Pick a Title, Any Title
You only have so many titles to market to the public. How do you choose the right ones and how do you further their cause?
It’s never an easy decision. One title you might acquire reads beautifully, but where’s the platform for marketing it? The author doesn’t exactly seem television-interview friendly. Another title has a famous person behind it, but it’s missing a little thing called substance.
These are the dilemmas publishers face every day, and although choosing a title is certainly not easy, several publishers with a number of best sellers under their belts say that there are certain steps you can take to increase your chances of selecting titles with the greatest likelihood of success.
A simple edge
Doug Armato, director of University of Minnesota Press, says sometimes publishers just miss one simple point—as in, does the book actually have one? “I think a book has to have real knowledge and, for us, it has to advance our understanding of something that actually matters,” he says.
Margo Baldwin, president and publisher of Chelsea Green Publishing—which has published a number of titles that have made it onto national best-seller lists—feels that it comes down to a difference of opinion. She believes that publishers are forgetting to be different. “We had a book that we seriously were considering on global warming, but it just wasn’t setting itself apart,” she says. “Sometimes you get so excited about a subject matter that you just don’t realize you’re rehashing old stuff.”

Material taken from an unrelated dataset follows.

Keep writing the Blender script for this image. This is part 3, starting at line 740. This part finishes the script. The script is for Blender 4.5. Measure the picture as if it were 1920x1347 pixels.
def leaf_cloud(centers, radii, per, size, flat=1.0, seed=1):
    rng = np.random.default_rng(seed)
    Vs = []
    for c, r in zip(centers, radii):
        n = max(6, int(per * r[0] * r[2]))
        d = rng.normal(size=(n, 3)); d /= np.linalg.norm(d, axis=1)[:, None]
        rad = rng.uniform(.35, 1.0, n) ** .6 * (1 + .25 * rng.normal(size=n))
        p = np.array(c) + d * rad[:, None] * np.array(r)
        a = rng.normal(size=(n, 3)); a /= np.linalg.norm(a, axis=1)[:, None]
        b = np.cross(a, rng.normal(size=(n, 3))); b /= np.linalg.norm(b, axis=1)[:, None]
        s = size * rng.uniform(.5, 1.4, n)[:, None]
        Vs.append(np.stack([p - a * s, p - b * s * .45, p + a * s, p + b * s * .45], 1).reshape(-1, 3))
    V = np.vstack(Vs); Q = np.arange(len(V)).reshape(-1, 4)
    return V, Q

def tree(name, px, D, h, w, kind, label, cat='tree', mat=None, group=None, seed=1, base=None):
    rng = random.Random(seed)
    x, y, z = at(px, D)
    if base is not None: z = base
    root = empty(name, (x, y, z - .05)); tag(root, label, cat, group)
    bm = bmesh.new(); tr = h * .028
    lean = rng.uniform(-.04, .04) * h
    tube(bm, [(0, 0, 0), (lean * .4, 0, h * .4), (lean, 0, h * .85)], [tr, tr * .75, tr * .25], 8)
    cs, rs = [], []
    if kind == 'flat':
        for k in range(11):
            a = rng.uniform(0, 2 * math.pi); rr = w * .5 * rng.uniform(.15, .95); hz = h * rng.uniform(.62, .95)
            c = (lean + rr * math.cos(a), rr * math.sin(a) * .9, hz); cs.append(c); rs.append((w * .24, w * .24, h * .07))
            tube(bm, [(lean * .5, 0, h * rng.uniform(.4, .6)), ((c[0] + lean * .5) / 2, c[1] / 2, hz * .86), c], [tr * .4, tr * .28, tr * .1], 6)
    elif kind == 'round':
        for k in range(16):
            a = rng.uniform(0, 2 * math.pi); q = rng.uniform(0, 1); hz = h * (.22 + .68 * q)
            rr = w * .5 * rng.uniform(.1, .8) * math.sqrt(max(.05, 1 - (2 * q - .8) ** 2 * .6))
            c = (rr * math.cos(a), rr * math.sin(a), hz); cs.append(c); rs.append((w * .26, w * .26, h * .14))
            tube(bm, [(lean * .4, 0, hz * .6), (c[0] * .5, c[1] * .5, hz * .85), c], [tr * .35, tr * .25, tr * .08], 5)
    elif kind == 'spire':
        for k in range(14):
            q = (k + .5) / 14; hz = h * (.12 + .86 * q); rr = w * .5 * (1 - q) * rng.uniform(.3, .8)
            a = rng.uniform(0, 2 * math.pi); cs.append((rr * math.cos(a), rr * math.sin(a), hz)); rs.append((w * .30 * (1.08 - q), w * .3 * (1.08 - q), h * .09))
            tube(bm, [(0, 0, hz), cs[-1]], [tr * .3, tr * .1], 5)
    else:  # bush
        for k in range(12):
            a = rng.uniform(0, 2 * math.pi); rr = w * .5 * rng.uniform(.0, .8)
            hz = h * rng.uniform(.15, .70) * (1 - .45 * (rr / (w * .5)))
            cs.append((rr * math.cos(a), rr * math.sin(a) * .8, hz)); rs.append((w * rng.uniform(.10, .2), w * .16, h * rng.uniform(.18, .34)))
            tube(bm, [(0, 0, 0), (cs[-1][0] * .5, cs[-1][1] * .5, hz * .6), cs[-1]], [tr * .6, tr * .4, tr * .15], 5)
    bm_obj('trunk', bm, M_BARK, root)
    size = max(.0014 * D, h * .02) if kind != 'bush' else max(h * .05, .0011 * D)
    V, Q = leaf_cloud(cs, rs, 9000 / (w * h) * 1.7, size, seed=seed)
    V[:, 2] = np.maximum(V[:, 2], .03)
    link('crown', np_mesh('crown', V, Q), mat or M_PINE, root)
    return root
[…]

Armato says one case study that illustrates the importance of this point involved “The Wellstone Way,” a book on political strategy. “We wanted to sell 3,000 copies, and we ended up doing 16,000-17,000,” he says. “It was a manual for running a political campaign, but [because it showed how to do] this without contributions and media buys as one of the focal points, it stood out for people. It shows that by giving a book just one or two modifications, as opposed to making it completely off the wall, you can increase its marketability.”